*Provided data*:
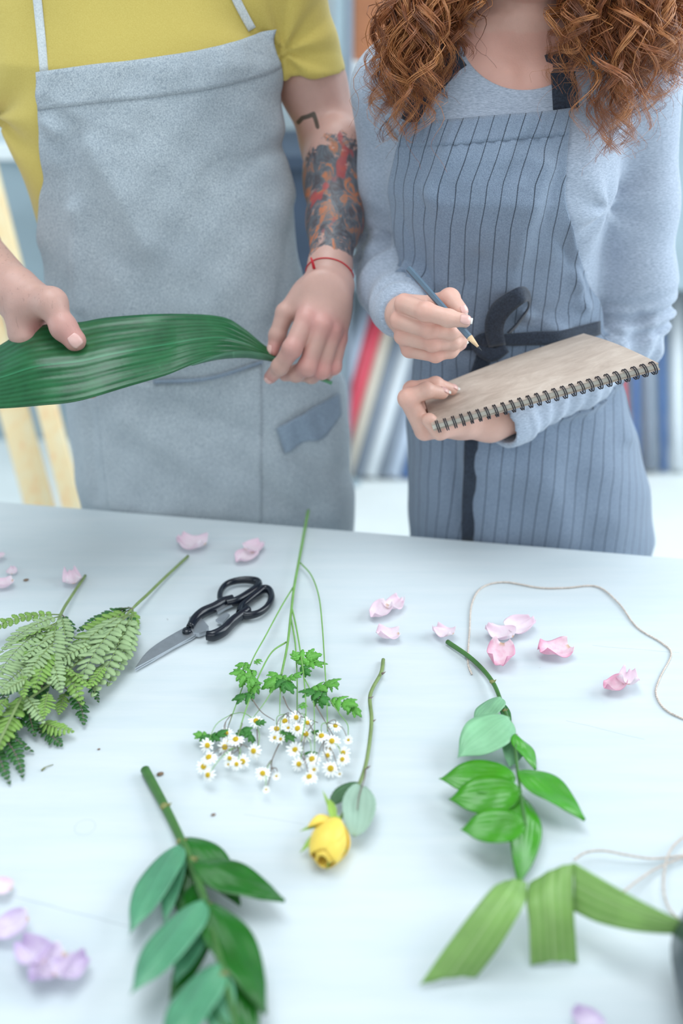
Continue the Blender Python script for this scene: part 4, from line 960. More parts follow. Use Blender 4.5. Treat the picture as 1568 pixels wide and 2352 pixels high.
# curls
rnd = np.random.RandomState(11)
def curls():
    Vs = []; Fs = []; Ts = []; n0 = 0; NS = 3
    def strand(path, rad0, tint):
        nonlocal n0
        N_ = len(path); d = np.gradient(path, axis=0); d /= np.linalg.norm(d, axis=1, keepdims=True) + 1e-9
        a = np.cross(d, [0.3, 1, 0.2]); a /= np.linalg.norm(a, axis=1, keepdims=True) + 1e-9; b_ = np.cross(d, a)
        r = rad0 * np.clip(np.minimum(np.linspace(3, .0, N_), 1), .25, 1)
        ang = np.arange(NS) * 2 * np.pi / NS
        P_ = path[:, None, :] + r[:, None, None] * (a[:, None, :] * np.cos(ang)[None, :, None] + b_[:, None, :] * np.sin(ang)[None, :, None])
        Vs.append(P_.reshape(-1, 3)); i, j = np.meshgrid(np.arange(N_ - 1), np.arange(NS), indexing='ij'); k = (j + 1) % NS
        Fs.append(np.stack([i * NS + j, i * NS + k, (i + 1) * NS + k, (i + 1) * NS + j], -1).reshape(-1, 4) + n0); Ts.append(np.full(N_ * NS, tint)); n0 += N_ * NS
    def lock(root, m1, m2, tip, rad, turns, nst, spread, fly=0.0, rr=.00052):
        N_ = 46; t = np.linspace(0, 1, N_)[:, None]; g = ((1 - t) ** 3) * root + 3 * (1 - t) ** 2 * t * m1 + 3 * (1 - t) * t * t * m2 + t ** 3 * tip
        d = np.gradient(g, axis=0); d /= np.linalg.norm(d, axis=1, keepdims=True); a = np.cross(d, [0, 1, .25]); a /= np.linalg.norm(a, axis=1, keepdims=True); b_ = np.cross(d, a)
        tt = t[:, 0]; ph0 = rnd.rand() * 6.28; sg = rnd.choice([-1, 1]); tint = rnd.rand()
        env = np.clip(tt * 2.2, 0, 1) * (1 + .35 * np.sin(tt * 9 + ph0))
        for s_ in range(nst):
            ph = ph0 + rnd.normal() * .13; R_ = rad * (1 + rnd.normal() * .11); o = rnd.normal(size=3) * spread
            ang = sg * turns * 6.283 * (tt ** 1.05) * (1 + rnd.normal() * .006) + ph
            path = g + (a * np.cos(ang)[:, None] + b_ * np.sin(ang)[:, None]) * (R_ * env)[:, None] + o * (.35 + tt[:, None])
            if fly and rnd.rand() < fly: path = path + np.cumsum(rnd.normal(size=(N_, 3)) * .0011, axis=0) + np.outer(tt ** 2, rnd.normal(size=3) * .012)
            strand(path, rr * (.8 + .5 * rnd.rand()), np.clip(tint * .85 + rnd.rand() * .25, 0, 1))
    def group(n, tops, tips, side, rad=(.009, .016), turns=(3, 5.2), nst=12, bulge=.03, depth=(1.22, 1.38)):
        for _ in range(n):
            k = rnd.rand(); Y = depth[0] + (depth[1] - depth[0]) * rnd.rand()
            tu = tops[0] + (tops[1] - tops[0]) * k; e = tips[0] + (tips[1] - tips[0]) * np.clip(k + rnd.normal() * .08, 0, 1)
            tv = float(np.interp(e, tips[2], tips[3])) * (.55 + .45 * rnd.rand() ** .6) if True else 0
            root = np.array(WP(side * (.03 + .045 * rnd.rand()), .02 + .05 * rnd.rand(), .03 + .06 * rnd.rand())); a_ = np.array(at(tu, -60, Y)); b__ = np.array(at(e, tv, Y - .01))
            m1 = a_ + np.array([side * bulge * .3, 0, .05]); m2 = a_ * .55 + b__ * .45 + np.array([side * bulge * rnd.rand(), -.01, 0])
            lock(root, m1, m2, b__, rad[0] + (rad[1] - rad[0]) * rnd.rand(), turns[0] + (turns[1] - turns[0]) * rnd.rand(), nst, .0013, .12)
    # left mass, right mass (in the photo), layered from back to front
    group(80, (935, 1105), (862, 1085, [862, 900, 960, 1010, 1060, 1090], [250, 320, 325, 245, 150, 60]), -1, depth=(1.25, 1.40), nst=14)
    group(22, (950, 1010), (868, 1010, [868, 900, 960, 1010], [190, 330, 320, 260]), -1, rad=(.007, .012), depth=(1.225, 1.25), nst=12)
    group(115, (1275, 1500), (1250, 1600, [1250, 1290, 1340, 1400, 1450, 1500, 1600], [130, 240, 335, 375, 340, 260, 150]), 1, depth=(1.25, 1.42), bulge=.05, nst=14)
    group(40, (1300, 1480), (1300, 1560, [1300, 1340, 1400, 1450, 1500, 1560], [200, 335, 375, 335, 270, 200]), 1, rad=(.008, .016), depth=(1.20, 1.25), bulge=.04, nst=12)
    for (u, v, Y) in ((850, 235, 1.30), (856, 190, 1.33), (880, 330, 1.27), (1385, 375, 1.21), (1420, 352, 1.21), (1535, 190, 1.25), (1545, 120, 1.27), (1490, 260, 1.21), (1462, 300, 1.21), (1335, 320, 1.21), (965, 330, 1.22), (985, 285, 1.22)):
        side = -1 if u < 1200 else 1; a_ = np.array(at(u + (60 if side < 0 else -40), 0, Y)); b__ = np.array(at(u, v, Y)); root = np.array(WP(side * .07, .04, .05))
        lock(root, a_ + np.array([0, 0, .06]), a_ * .5 + b__ * .5 + np.array([side * .02, 0, 0]), b__, .009 + .006 * rnd.rand(), 3.6 + rnd.rand(), 7, .0012, .3)
    # crown of the head, above the frame
    for _ in range(150):
        th = rnd.rand() * 6.28; side = 1 if math.cos(th) > 0 else -1
        root = np.array(WP(.05 * math.cos(th), .02 + .06 * math.sin(th), .095)); m = np.array(WP(.14 * math.cos(th), .04 + .12 * abs(math.sin(th)), .06)); e = np.array(WP(.15 * math.cos(th) + .01 * side, .05 + .10 * abs(math.sin(th)), -.10 - .1 * rnd.rand()))
        lock(root, (root + m) / 2 + np.array([0, 0, .03]), m, e, .009, 3.0, 10, .002, .2, .0006)
    return np.concatenate(Vs), np.concatenate(Fs), np.concatenate(Ts)
hv, hf, ht = curls()
mesh('curly_hair', hv, hf, M['hair'], woman, attrs={'tint': ht})
F = SDF((.10, 1.22, 1.45), (.35, 1.47, 1.75), .005); F.ell(WP(0, .03, .035), (.079, .090, .090), .01); F.ell(WP(0, -.085, -.02), (.058, .062, .09), .01, cut=True); F.ell(WP(0, .06, -.05), (.07, .06, .08), .02)
sv, sq = F.mesh(); mesh('hair_roots', sv, sq, simple('dark_auburn', rgb(86, 48, 30), .6, .2), woman)
# ---------------------------------------------------------------- cut stems, leaves and flowers on the table
def blade(b, p0, p1, w, up=(0, 0, 1), arch=.0, cup=.15, fold=0.0, prof='ovate', nu=22, nv=9, twist=0.0, side=0.0, base_w=.12):
    p0 = Vector(p0); p1 = Vector(p1); d = p1 - p0; L = d.length; dn = d.normalized(); up = Vector(up); up = (up - dn * up.dot(dn)).normalized(); sd = dn.cross(up); rows = []; uv = []
    for i in range(nu + 1):
        t = i / nu
        if prof == 'ovate': q = (math.sin(math.pi * t ** .80) ** .78) * (1 - .12 * t)
        elif prof == 'lance': q = math.sin(math.pi * t ** .9) ** 1.05
        elif prof == 'round': q = math.sin(math.pi * min(1, t * .97 + .03)) ** .55
        else: q = 1
        if prof == 'ovate' and t > .80: q = max(0, q * (1 - .35 * ((t - .8) / .2)))
        q = max(q, .03); tw = twist * t; u_ = up * math.cos(tw) + sd * math.sin(tw); s_ = sd * math.cos(tw) - up * math.sin(tw)
        c = p0 + d * t + up * arch * L * 4 * t * (1 - t) + sd * side * L * 4 * t * (1 - t); row = []
        for j in range(nv):
            a = (j / (nv - 1) - .5) * 2; row.append(c + s_ * (a * q * w / 2) + u_ * ((a * a * cup - abs(a) * fold) * w * .5 * q + .03 * w * math.sin(t * 9 + a * 2))); uv.append((.5 + .5 * a, t))
        rows.append(row)
    b.grid(rows, uv=uv)
def thick(o, t=.0004): return mod(o, 'SOLIDIFY', thickness=t, offset=0)
def px(w, v): return w / (FPX / ((CAMZ - TZ) / ((ST - (CYP - v) / FPX * CT))) )   # pixels to metres for something lying at row v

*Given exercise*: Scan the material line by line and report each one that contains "from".

*Response to this exercise*:
Continue the Blender Python script for this scene: part 4, from line 960. More parts follow. Use Blender 4.5. Treat the picture as 1568 pixels wide and 2352 pixels high.
    # left mass, right mass (in the photo), layered from back to front